DIGITAL LIBRARY
METACOGNITIVE AWARENESS OF TEACHERS - MASTER DEGREE STUDENTS IN CURRICULUM MANAGEMENT
Babes-Bolyai University (ROMANIA)
About this paper:
Appears in: ICERI2015 Proceedings
Publication year: 2015
Pages: 3118-3126
ISBN: 978-84-608-2657-6
ISSN: 2340-1095
Conference name: 8th International Conference of Education, Research and Innovation
Dates: 18-20 November, 2015
Location: Seville, Spain
Abstract:
Background:
The concept of metacognition is little-known and there are several attempts for defining it, the first ones older than 30 years. Balcikanli (2011) consider that the most known definition is of Flavell (1976): metacognition is “one’s knowledge concerning one’s own cognitive process and products or anything related to them”. Costa (1984, apud. Kingir & Aydemir, 2012) offers a more general interpretation: “our ability to know what we know and what we don’t know”. The same source mentions another definition of metacognition given by Flevell (1979): “knowledge and cognition about cognitive phenomena”. Livingstone (1997) highlights the formal model of metacognitive monitoring proposed by Flavell (1979).

This model includes four categories of phenomena:
(a) metacognitive knowledge,
(b) metacognitive experiences,
(c) tasks or goals, and
(d) strategies or activities and their relationships.

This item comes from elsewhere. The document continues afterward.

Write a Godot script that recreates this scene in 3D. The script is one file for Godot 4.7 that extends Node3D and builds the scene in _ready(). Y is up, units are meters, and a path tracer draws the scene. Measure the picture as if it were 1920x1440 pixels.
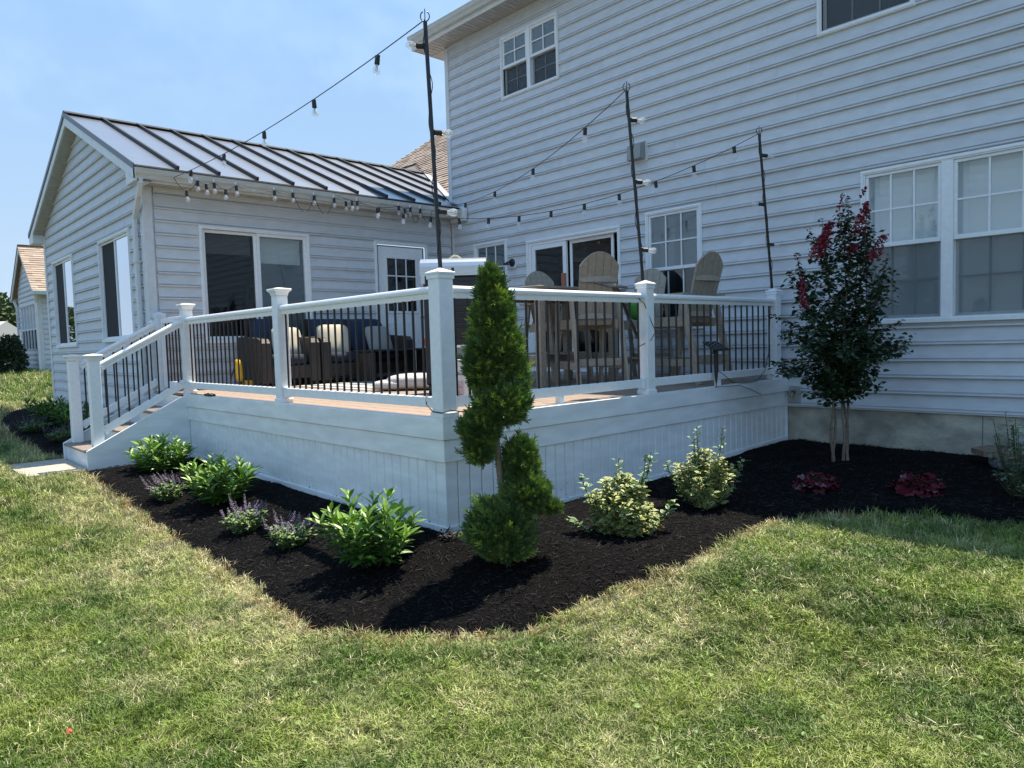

Lai (2012) details the components and subcomponents of metacognition: a) the subcomponents of knowledge of cognition are declarative knowledge, procedural knowledge and conditional knowledge. The subcomponents of regulation of cognition are planning, information management, monitoring, debugging, and evaluation.

Method and results:
Balcikanli (2011) propose a version of the MAI addressed to teachers: Metacognitive Awareness Inventory for Teachers (MAIT). The items of MAIT include the subcomponents of metacognition and it offers the metacognitive awareness profile of the teacher.
This study describes an investigation in which 29 master students (Curricular Management master program) of Babes-Bolyai University have participated. Filling in the questionnaire with 24 items allowed respondents to reflect on those categories of knowledge and processes which are required by the use of metacognition as a teacher. The obtained results are on the level 4-5 of a 5 levels Lickert scale, which corresponds to a high level of teachers’ metacognitive awareness.

Discussion:
The MAIT questionnaire items refer to the teaching experience of the respondents. Also, the respondents are master students of a specialization which offers a course in the domain of metacognition and self-regulated learning. These explain the high level of metacognitive awareness in case of the majority of students.
Keywords:
Metacognition, master's degree students, MAIT.